**Information shown:**
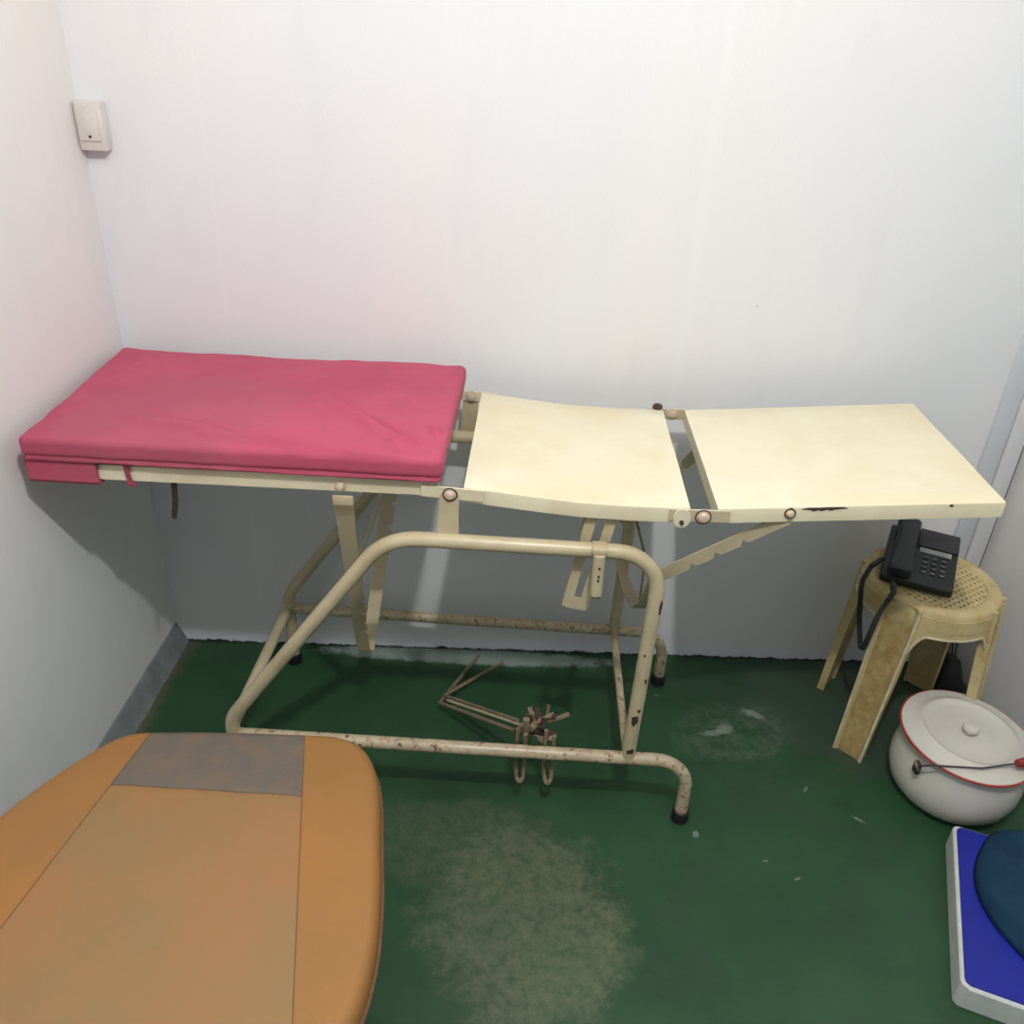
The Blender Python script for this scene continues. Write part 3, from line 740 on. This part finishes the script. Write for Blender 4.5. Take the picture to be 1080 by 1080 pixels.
# ------------------------------------------------------------------ enamel pot
PC = V((1.038, -.424, 0))
pot = thing('enamel_pot', 'white enamel lidded pot with red rim on the floor in front of the stool', 'pot', tuple(PC))
body = [(.060, .002), (.095, .001), (.112, .008), (.132, .032), (.142, .065), (.143, .095), (.138, .125), (.131, .148), (.133, .160), (.142, .166), (.142, .169), (.130, .166), (.128, .148), (.134, .122), (.138, .09), (.136, .06), (.12, .02), (.06, .008)]
MB().lathe(body, M['enamel'], tuple(PC), 64).build('pot_body', pot)
RL = Matrix.Rotation(math.radians(2.5), 3, 'X') @ Matrix.Rotation(math.radians(2), 3, 'Y')
LC = PC+V((0, 0, .1735))
lid = MB().lathe([(.020, .004), (.10, .004), (.125, .001), (.141, -.001), (.1445, .001), (.142, .005), (.124, .0085), (.114, .010), (.107, .0165), (.101, .0175), (.095, .0130), (.085, .0085), (.055, .0095), (.02, .0115)], M['enamel'], tuple(LC), 72, RL).build('lid', pot)
mb = MB(); ring = [LC+RL @ V((.1442*math.cos(2*math.pi*k/72), .1442*math.sin(2*math.pi*k/72), .0012)) for k in range(72)]
mb.tube(ring, .0026, M['red_rim'], 8, closed=True).build('red_rim', lid)
MB().lathe([(.008, .008), (.010, .013), (.0165, .020), (.0178, .026), (.0155, .031), (.006, .0335)], M['enamel'], tuple(LC), 24, RL).build('knob', lid)
E1 = PC+V((-.1325, -.075, .142)); E2 = PC+V((.135, -.060, .142))
for E, sgn in ((E1, -1), (E2, 1)):
    mb = MB().box(E, (.012, .020, .030), M['rust_dark'], .004); mb.tube([E+V((0, -.008, .0)), E+V((sgn*.008, -.010, .012)), E+V((sgn*.006, .004, .016))], .003, M['rust'], 8); mb.build('handle_lug', pot)
g0, g1 = PC+V((.055, -.103, .198)), PC+V((.125, -.088, .198))
MB().tube([E1+V((-.004, -.008, .010)), PC+V((-.125, -.105, .180)), PC+V((-.02, -.115, .190)), g0, g1, PC+V((.155, -.075, .185)), E2+V((.005, -.008, .010))], .0021, M['wire'], 8, .03).build('bail_handle', pot)
R_ = (g1-g0).to_track_quat('Z', 'Y').to_matrix()
MB().lathe([(.004, 0), (.0085, .003), (.0105, .018), (.0115, .035), (.0105, .052), (.0085, .067), (.004, .070)], M['red_wood'], tuple(g0), 18, R_).build('wooden_grip', pot)

# ------------------------------------------------------------------ blue box in the near right corner
a = V((0.9778, -0.5776, 0)); du = V((.94, -.34, 0)).normalized(); dv = V((-.49, -.87, 0)).normalized(); dv = (dv-du*dv.dot(du)).normalized(); BH = .058
def rrect(L, W, r, n=6):
    P = []
    for cx, cy, a0 in ((r, r, math.pi), (L-r, r, 1.5*math.pi), (L-r, W-r, 0), (r, W-r, .5*math.pi)):
        for k in range(n+1): t_ = a0+k/n*math.pi/2; P.append((cx+r*math.cos(t_), cy+r*math.sin(t_)))
    return P
bx = thing('blue_box', 'flat blue plastic box with a pale edge on the floor before the enamel pot', 'box', tuple(a))
LB, WB = .26, .40
MB().prism(a+V((0, 0, BH/2)), du, dv, rrect(LB, WB, .014), BH, M['white_edge'], .003).build('box_body', bx)
ins = [(p[0]*(LB-.014)/LB+.007, p[1]*(WB-.014)/WB+.007) for p in rrect(LB, WB, .014)]
MB().prism(a+V((0, 0, BH+.0018)), du, dv, ins, .0045, M['blue'], .0008).build('box_top', bx)

# rumpled navy denim heap lying over the box
def heap():
    cx, cy = 1.172, -.870; mb = MB(); NU, NV = 64, 40; vs = []; fs = []
    for i in range(NU):
        th = 2*math.pi*i/NU
        for j in range(NV+1):
            s = j/NV; r = s**.8
            R = 1+.08*math.sin(3*th+1)+.05*math.sin(5*th)
            u = .205*R*r*math.cos(th); v = .29*R*r*math.sin(th)
            P = V((cx, cy, 0))+V((.80, .12, 0)).normalized()*u+V((-.20, .98, 0))*v
            q_ = P-a; ou = max(-q_.dot(du), q_.dot(du)-LB, -q_.dot(dv), q_.dot(dv)-WB, 0); bs = .002+(BH+.003)*max(0, 1-max(0, ou-.006)/.035)
            z = bs+.062*(1-r**3)**.6*(1+.35*noise.noise(V((P.x*9, P.y*9, 0))))-.030*abs(noise.noise(V((P.x*13+P.y*7, P.y*9-P.x*5, 4))))*(1-r**4)
            # outside the box footprint the cloth drops to the floor
            vs.append((P.x, P.y, max(z, bs)))
    for i in range(NU):
        for j in range(NV): k = (i+1) % NU; fs.append([i*(NV+1)+j, i*(NV+1)+j+1, k*(NV+1)+j+1, k*(NV+1)+j])
    mb.add(vs, fs, M['denim']); return mb
mb = heap()
o = mb.build('denim_cloth', None, (1.172, -.870, .0))
b = bmesh.new(); b.from_mesh(o.data); bmesh.ops.remove_doubles(b, verts=b.verts[:], dist=.0002)
be = [e for e in b.edges if e.is_boundary]
if be: bmesh.ops.holes_fill(b, edges=be)
bmesh.ops.recalc_face_normals(b, faces=b.faces[:]); b.to_mesh(o.data); b.free()
for p in o.data.polygons: p.use_smooth = True
tag(o, 'rumpled navy denim cloth lying on the blue box', 'cloth')

# ------------------------------------------------------------------ tan chair seat in the foreground
SZ = .452
outline = [(-.330, -.812), (-.290, -.816), (-.255, -.835), (-.228, -.875), (-.208, -.940), (-.192, -1.03), (-.176, -1.12), (-.168, -1.22), (-.180, -1.31), (-.225, -1.36), (-.30, -1.375), (-.48, -1.38), (-.66, -1.375), (-.755, -1.36), (-.805, -1.31), (-.825, -1.22), (-.815, -1.12), (-.790, -1.03), (-.755, -.955), (-.715, -.890), (-.685, -.852), (-.660, -.836), (-.62, -.828), (-.50, -.818)]
def catmull(P, n):
    out = []; N = len(P)
    for i in range(N):
        p0, p1, p2, p3 = [V((*P[(i+k-1) % N], 0)) for k in range(4)]
        for k in range(n):
            t = k/n; out.append(.5*((2*p1)+(-p0+p2)*t+(2*p0-5*p1+4*p2-p3)*t*t+(-p0+3*p1-3*p2+p3)*t**3))
    return out
OUT = catmull(outline, 5); CEN = V((-.49, -1.09, 0))
lx = lambda y: -.640+(y+.95)*.14      # left seam
rx = lambda y: -.333-(y+.95)*.22      # right seam
ch = thing('tan_chair', 'worn tan vinyl chair seat with a grey patch along its edge, in the left foreground', 'chair', (-.49, -1.09, 0))
def seat():
    mb = MB(); N = len(OUT); NR = 60; rows = []
    prof = []
    for j in range(NR+1):
        s = 1-(j/NR)
        prof.append((s, 0))
    vs = []; mats = []
    rings = [(.90, -.070), (.965, -.068), (.992, -.056), (1.0, -.036), (.997, -.020), (.988, -.010), (.972, -.004), (.955, -.001)]
    for s, z in rings: 
        for p in OUT: q = CEN+(p-CEN)*s; vs.append(V((q.x, q.y, SZ+z)))
    NI = 46
    for j in range(1, NI+1):
        s = .955*(1-j/NI)
        for p in OUT:
            q = CEN+(p-CEN)*s
            z = .003*(1-s*s)+.0025*noise.noise(V((q.x*8, q.y*8, 0)))*(1-s)
            for dx in (q.x-lx(q.y), q.x-rx(q.y)): z -= .0022*math.exp(-(dx/.004)**2)
            if lx(q.y) < q.x < rx(q.y): z -= .002*math.exp(-((q.y+.958)/.004)**2)
            vs.append(V((q.x, q.y, SZ+z)))
    R = len(rings)+NI
    fa = {0: [], 1: []}
    for i in range(R-1):
        for k in range(N):
            f = [i*N+k, i*N+(k+1) % N, (i+1)*N+(k+1) % N, (i+1)*N+k]
            fa[0].append(f)
    fa[0].append(list(range(N)))
    mb.add(vs, fa[0], M['seatmix']); return mb
# one vinyl cover: colour panels follow the stitched seams
n_ = NT('tan_vinyl_panels'); x, y, z = n_.sep()
cx_, cy_ = -.49, -1.09
X = n_.math('ADD', x, cx_); Y = n_.math('ADD', y, cy_)
ls = n_.math('ADD', n_.math('MULTIPLY', n_.math('ADD', Y, .95), .14), -.640)
rs = n_.math('ADD', n_.math('MULTIPLY', n_.math('ADD', Y, .95), -.22), -.333)
dl = n_.math('SUBTRACT', X, ls); dr = n_.math('SUBTRACT', rs, X)
inside = n_.math('MULTIPLY', n_.step(dl, -.0008, .0008), n_.step(dr, -.0008, .0008))
wob = n_.math('MULTIPLY', n_.math('SUBTRACT', n_.noise(50, 3), .5), .004)
front = n_.step(n_.math('ADD', Y, wob), -.9592, -.9572)
a1 = n_.noise(6, 5, .65); c1 = n_.noise(24, 6, .75); f1_ = n_.noise(300, 3, .6)
side_c = n_.mix(n_.step(a1, .3, .7), (.29, .145, .045), (.345, .155, .043))
side_c = n_.mix(n_.math('MULTIPLY', n_.step(c1, .5, .75), .35), side_c, (.25, .145, .07))
mid_c = n_.mix(n_.step(a1, .35, .65), (.265, .165, .068), (.325, .160, .062))
mid_c = n_.mix(n_.math('MULTIPLY', n_.step(c1, .45, .75), .4), mid_c, (.26, .165, .078))
grey_c = n_.mix(n_.step(c1, .35, .65), (.130, .115, .098), (.170, .125, .092))
grey_c = n_.mix(n_.math('MULTIPLY', n_.step(n_.noise(16, 5, .7, loc=(4, 1, 0)), .52, .7), .5), grey_c, (.115, .110, .100))
col = n_.mix(inside, side_c, n_.mix(front, mid_c, grey_c))
sm = n_.math('MAXIMUM', n_.math('MAXIMUM', n_.step(n_.math('ABSOLUTE', dl), .0020, .0006), n_.step(n_.math('ABSOLUTE', dr), .0018, .0005)),
             n_.math('MULTIPLY', inside, n_.step(n_.math('ABSOLUTE', n_.math('ADD', n_.math('ADD', Y, wob), .958)), .0020, .0006)))
topm = n_.step(z, SZ-.06, SZ-.04)
col = n_.mix(n_.math('MULTIPLY', n_.math('MULTIPLY', sm, topm), .75), col, (.11, .06, .035))
n_.bump(n_.math('ADD', n_.math('MULTIPLY', f1_, .7), c1), .3, .001)
M['seatmix'] = n_.out(col, .55, 0, .35)
seat().build('seat', ch, ang=60)
MB().tube([CEN+(p-CEN)*1.0005+V((0, 0, SZ-.040)) for p in OUT], .0035, M['seam'], 8, closed=True).build('piping', ch)
MB().box((-.49, -1.09, SZ-.079), (.40, .36, .016), M['black_plastic2'], .004).build('seat_pan', ch)
MB().lathe([(.045, .36), (.030, .34), (.026, .20), (.034, .19), (.036, .09), (.03, .08)][::-1], M['black_plastic2'], (-.49, -1.09, .003), 24).build('column', ch)
for k in range(5):
    a = math.radians(90+72*k); d = V((math.cos(a), math.sin(a), 0)); c = V((-.49, -1.09, 0))
    lg = MB().ribbon([c+d*.02+V((0, 0, .105)), c+d*.14+V((0, 0, .09)), c+d*.235+V((0, 0, .066))], [.05, .042, .034], (d.cross(V((0, 0, 1)))), .024, M['black_plastic2']).build('leg', ch)
    MB().lathe([(.012, -.011), (.024, -.010), (.0265, -.004), (.0265, .004), (.024, .010), (.012, .011)], M['rubber'], tuple(c+d*.235+V((0, 0, .0268))), 20, Matrix.Rotation(math.pi/2, 3, V((math.cos(a), math.sin(a), 0))) ).build('caster', lg)

for o in bpy.data.objects:
    if '_o' in o: del o['_o']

**Work required:** Return only the lines from the start of the data through the line that contains "18, R_).build('wooden_grip', pot)", please, copying them exactly and omitting all pictures.

**Solved problem:**
The Blender Python script for this scene continues. Write part 3, from line 740 on. This part finishes the script. Write for Blender 4.5. Take the picture to be 1080 by 1080 pixels.
# ------------------------------------------------------------------ enamel pot
PC = V((1.038, -.424, 0))
pot = thing('enamel_pot', 'white enamel lidded pot with red rim on the floor in front of the stool', 'pot', tuple(PC))
body = [(.060, .002), (.095, .001), (.112, .008), (.132, .032), (.142, .065), (.143, .095), (.138, .125), (.131, .148), (.133, .160), (.142, .166), (.142, .169), (.130, .166), (.128, .148), (.134, .122), (.138, .09), (.136, .06), (.12, .02), (.06, .008)]
MB().lathe(body, M['enamel'], tuple(PC), 64).build('pot_body', pot)
RL = Matrix.Rotation(math.radians(2.5), 3, 'X') @ Matrix.Rotation(math.radians(2), 3, 'Y')
LC = PC+V((0, 0, .1735))
lid = MB().lathe([(.020, .004), (.10, .004), (.125, .001), (.141, -.001), (.1445, .001), (.142, .005), (.124, .0085), (.114, .010), (.107, .0165), (.101, .0175), (.095, .0130), (.085, .0085), (.055, .0095), (.02, .0115)], M['enamel'], tuple(LC), 72, RL).build('lid', pot)
mb = MB(); ring = [LC+RL @ V((.1442*math.cos(2*math.pi*k/72), .1442*math.sin(2*math.pi*k/72), .0012)) for k in range(72)]
mb.tube(ring, .0026, M['red_rim'], 8, closed=True).build('red_rim', lid)
MB().lathe([(.008, .008), (.010, .013), (.0165, .020), (.0178, .026), (.0155, .031), (.006, .0335)], M['enamel'], tuple(LC), 24, RL).build('knob', lid)
E1 = PC+V((-.1325, -.075, .142)); E2 = PC+V((.135, -.060, .142))
for E, sgn in ((E1, -1), (E2, 1)):
    mb = MB().box(E, (.012, .020, .030), M['rust_dark'], .004); mb.tube([E+V((0, -.008, .0)), E+V((sgn*.008, -.010, .012)), E+V((sgn*.006, .004, .016))], .003, M['rust'], 8); mb.build('handle_lug', pot)
g0, g1 = PC+V((.055, -.103, .198)), PC+V((.125, -.088, .198))
MB().tube([E1+V((-.004, -.008, .010)), PC+V((-.125, -.105, .180)), PC+V((-.02, -.115, .190)), g0, g1, PC+V((.155, -.075, .185)), E2+V((.005, -.008, .010))], .0021, M['wire'], 8, .03).build('bail_handle', pot)
R_ = (g1-g0).to_track_quat('Z', 'Y').to_matrix()
MB().lathe([(.004, 0), (.0085, .003), (.0105, .018), (.0115, .035), (.0105, .052), (.0085, .067), (.004, .070)], M['red_wood'], tuple(g0), 18, R_).build('wooden_grip', pot)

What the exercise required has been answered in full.